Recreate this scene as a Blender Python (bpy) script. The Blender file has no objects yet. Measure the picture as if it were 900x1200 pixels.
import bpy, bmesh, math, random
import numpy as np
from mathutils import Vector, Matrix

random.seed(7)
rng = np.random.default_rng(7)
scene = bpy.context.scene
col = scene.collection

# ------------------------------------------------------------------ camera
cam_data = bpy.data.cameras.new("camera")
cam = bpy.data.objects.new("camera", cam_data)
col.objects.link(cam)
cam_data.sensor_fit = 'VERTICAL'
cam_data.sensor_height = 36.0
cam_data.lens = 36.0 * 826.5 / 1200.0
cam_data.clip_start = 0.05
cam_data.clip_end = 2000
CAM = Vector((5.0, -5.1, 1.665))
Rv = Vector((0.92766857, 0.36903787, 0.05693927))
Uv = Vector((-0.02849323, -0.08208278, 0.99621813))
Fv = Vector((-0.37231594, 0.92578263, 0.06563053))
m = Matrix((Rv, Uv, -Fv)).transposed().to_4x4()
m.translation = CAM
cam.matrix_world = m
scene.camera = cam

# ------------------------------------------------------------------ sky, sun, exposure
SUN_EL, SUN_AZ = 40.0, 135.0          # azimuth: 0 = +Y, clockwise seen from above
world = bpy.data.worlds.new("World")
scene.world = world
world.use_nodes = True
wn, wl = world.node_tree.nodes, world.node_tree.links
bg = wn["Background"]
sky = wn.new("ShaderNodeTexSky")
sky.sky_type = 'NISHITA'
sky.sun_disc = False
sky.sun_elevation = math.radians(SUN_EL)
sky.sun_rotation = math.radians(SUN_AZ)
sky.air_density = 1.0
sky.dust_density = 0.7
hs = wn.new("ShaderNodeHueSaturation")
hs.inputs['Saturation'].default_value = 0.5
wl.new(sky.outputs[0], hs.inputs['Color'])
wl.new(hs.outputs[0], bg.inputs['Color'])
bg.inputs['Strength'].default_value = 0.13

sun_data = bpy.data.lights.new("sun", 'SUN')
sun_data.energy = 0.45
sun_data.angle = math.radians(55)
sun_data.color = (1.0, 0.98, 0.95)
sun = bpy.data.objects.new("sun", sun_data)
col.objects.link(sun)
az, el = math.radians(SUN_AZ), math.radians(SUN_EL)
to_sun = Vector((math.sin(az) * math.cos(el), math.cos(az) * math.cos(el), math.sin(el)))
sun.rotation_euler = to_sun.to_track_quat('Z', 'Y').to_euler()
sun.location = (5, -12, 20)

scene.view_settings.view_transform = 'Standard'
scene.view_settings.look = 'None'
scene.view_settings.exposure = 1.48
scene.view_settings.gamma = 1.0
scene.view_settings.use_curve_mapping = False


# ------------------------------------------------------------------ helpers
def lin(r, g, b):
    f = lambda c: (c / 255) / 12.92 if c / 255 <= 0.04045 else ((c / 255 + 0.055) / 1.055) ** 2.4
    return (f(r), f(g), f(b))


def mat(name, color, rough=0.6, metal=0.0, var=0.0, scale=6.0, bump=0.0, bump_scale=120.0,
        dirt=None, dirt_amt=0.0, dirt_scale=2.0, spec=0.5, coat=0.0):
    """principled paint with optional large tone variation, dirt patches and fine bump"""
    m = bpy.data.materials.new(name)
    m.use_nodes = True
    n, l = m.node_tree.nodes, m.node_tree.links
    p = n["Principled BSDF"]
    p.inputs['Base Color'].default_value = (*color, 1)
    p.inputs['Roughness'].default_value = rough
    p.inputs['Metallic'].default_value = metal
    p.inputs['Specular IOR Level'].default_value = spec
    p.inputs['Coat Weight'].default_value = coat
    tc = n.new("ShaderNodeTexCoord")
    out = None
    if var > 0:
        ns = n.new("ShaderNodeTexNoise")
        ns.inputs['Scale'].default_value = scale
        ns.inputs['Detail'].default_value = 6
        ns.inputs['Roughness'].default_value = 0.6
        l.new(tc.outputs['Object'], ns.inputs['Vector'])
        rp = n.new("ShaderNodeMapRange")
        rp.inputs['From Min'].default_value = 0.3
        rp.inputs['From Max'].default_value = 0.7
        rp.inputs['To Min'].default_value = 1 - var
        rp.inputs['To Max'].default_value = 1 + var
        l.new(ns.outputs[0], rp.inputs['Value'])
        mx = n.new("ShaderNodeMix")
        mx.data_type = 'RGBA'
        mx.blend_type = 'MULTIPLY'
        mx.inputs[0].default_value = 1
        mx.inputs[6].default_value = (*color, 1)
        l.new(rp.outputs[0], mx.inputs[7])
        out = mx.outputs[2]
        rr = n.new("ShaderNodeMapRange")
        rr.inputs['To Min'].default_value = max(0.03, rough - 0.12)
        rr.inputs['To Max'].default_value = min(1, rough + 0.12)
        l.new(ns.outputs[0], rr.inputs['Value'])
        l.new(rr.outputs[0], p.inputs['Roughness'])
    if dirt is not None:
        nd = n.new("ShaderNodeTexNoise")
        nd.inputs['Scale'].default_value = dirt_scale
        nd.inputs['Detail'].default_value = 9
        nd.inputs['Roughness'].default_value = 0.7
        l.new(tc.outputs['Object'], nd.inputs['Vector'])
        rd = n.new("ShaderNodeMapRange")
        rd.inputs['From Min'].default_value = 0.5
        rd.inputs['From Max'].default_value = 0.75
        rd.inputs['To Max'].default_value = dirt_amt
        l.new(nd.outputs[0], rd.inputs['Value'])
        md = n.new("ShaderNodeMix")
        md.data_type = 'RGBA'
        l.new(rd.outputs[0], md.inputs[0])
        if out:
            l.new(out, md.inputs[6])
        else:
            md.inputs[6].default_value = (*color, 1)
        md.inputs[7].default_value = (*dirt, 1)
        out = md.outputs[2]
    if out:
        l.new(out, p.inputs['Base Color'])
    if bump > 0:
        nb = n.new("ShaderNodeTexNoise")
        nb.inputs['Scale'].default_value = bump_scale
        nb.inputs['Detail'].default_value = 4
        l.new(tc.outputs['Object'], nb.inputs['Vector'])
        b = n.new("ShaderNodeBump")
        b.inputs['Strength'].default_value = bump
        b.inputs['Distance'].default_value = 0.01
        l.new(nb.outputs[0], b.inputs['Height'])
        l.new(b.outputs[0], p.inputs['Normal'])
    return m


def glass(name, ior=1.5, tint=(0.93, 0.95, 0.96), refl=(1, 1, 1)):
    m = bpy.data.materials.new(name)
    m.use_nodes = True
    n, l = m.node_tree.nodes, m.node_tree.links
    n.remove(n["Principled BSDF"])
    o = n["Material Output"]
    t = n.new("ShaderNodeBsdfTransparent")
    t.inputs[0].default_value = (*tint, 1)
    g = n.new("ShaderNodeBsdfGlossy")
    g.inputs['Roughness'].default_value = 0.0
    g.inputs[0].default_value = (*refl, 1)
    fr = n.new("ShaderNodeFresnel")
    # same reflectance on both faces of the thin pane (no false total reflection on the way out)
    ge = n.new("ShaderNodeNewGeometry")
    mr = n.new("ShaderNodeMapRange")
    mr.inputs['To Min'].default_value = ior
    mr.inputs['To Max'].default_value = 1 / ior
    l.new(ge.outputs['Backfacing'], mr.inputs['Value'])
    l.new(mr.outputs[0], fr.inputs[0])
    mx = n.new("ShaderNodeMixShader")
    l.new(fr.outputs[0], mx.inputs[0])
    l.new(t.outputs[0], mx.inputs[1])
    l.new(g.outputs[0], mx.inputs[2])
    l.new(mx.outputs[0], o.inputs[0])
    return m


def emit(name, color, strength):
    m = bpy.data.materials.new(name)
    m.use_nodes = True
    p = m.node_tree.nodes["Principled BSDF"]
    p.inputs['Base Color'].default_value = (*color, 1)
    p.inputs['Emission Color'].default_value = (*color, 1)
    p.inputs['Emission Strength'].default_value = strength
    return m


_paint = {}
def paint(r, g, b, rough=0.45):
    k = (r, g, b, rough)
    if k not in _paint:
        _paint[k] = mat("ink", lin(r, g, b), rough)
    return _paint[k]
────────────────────
#### [THE EXERCISE]
From the first line above through the line that contains "sun.location = (5, -12, 20)", quote each line exactly. Output nothing more.

#### [ANSWER TO THIS TASK]
Recreate this scene as a Blender Python (bpy) script. The Blender file has no objects yet. Measure the picture as if it were 900x1200 pixels.
import bpy, bmesh, math, random
import numpy as np
from mathutils import Vector, Matrix

random.seed(7)
rng = np.random.default_rng(7)
scene = bpy.context.scene
col = scene.collection

# ------------------------------------------------------------------ camera
cam_data = bpy.data.cameras.new("camera")
cam = bpy.data.objects.new("camera", cam_data)
col.objects.link(cam)
cam_data.sensor_fit = 'VERTICAL'
cam_data.sensor_height = 36.0
cam_data.lens = 36.0 * 826.5 / 1200.0
cam_data.clip_start = 0.05
cam_data.clip_end = 2000
CAM = Vector((5.0, -5.1, 1.665))
Rv = Vector((0.92766857, 0.36903787, 0.05693927))
Uv = Vector((-0.02849323, -0.08208278, 0.99621813))
Fv = Vector((-0.37231594, 0.92578263, 0.06563053))
m = Matrix((Rv, Uv, -Fv)).transposed().to_4x4()
m.translation = CAM
cam.matrix_world = m
scene.camera = cam

# ------------------------------------------------------------------ sky, sun, exposure
SUN_EL, SUN_AZ = 40.0, 135.0          # azimuth: 0 = +Y, clockwise seen from above
world = bpy.data.worlds.new("World")
scene.world = world
world.use_nodes = True
wn, wl = world.node_tree.nodes, world.node_tree.links
bg = wn["Background"]
sky = wn.new("ShaderNodeTexSky")
sky.sky_type = 'NISHITA'
sky.sun_disc = False
sky.sun_elevation = math.radians(SUN_EL)
sky.sun_rotation = math.radians(SUN_AZ)
sky.air_density = 1.0
sky.dust_density = 0.7
hs = wn.new("ShaderNodeHueSaturation")
hs.inputs['Saturation'].default_value = 0.5
wl.new(sky.outputs[0], hs.inputs['Color'])
wl.new(hs.outputs[0], bg.inputs['Color'])
bg.inputs['Strength'].default_value = 0.13

sun_data = bpy.data.lights.new("sun", 'SUN')
sun_data.energy = 0.45
sun_data.angle = math.radians(55)
sun_data.color = (1.0, 0.98, 0.95)
sun = bpy.data.objects.new("sun", sun_data)
col.objects.link(sun)
az, el = math.radians(SUN_AZ), math.radians(SUN_EL)
to_sun = Vector((math.sin(az) * math.cos(el), math.cos(az) * math.cos(el), math.sin(el)))
sun.rotation_euler = to_sun.to_track_quat('Z', 'Y').to_euler()
sun.location = (5, -12, 20)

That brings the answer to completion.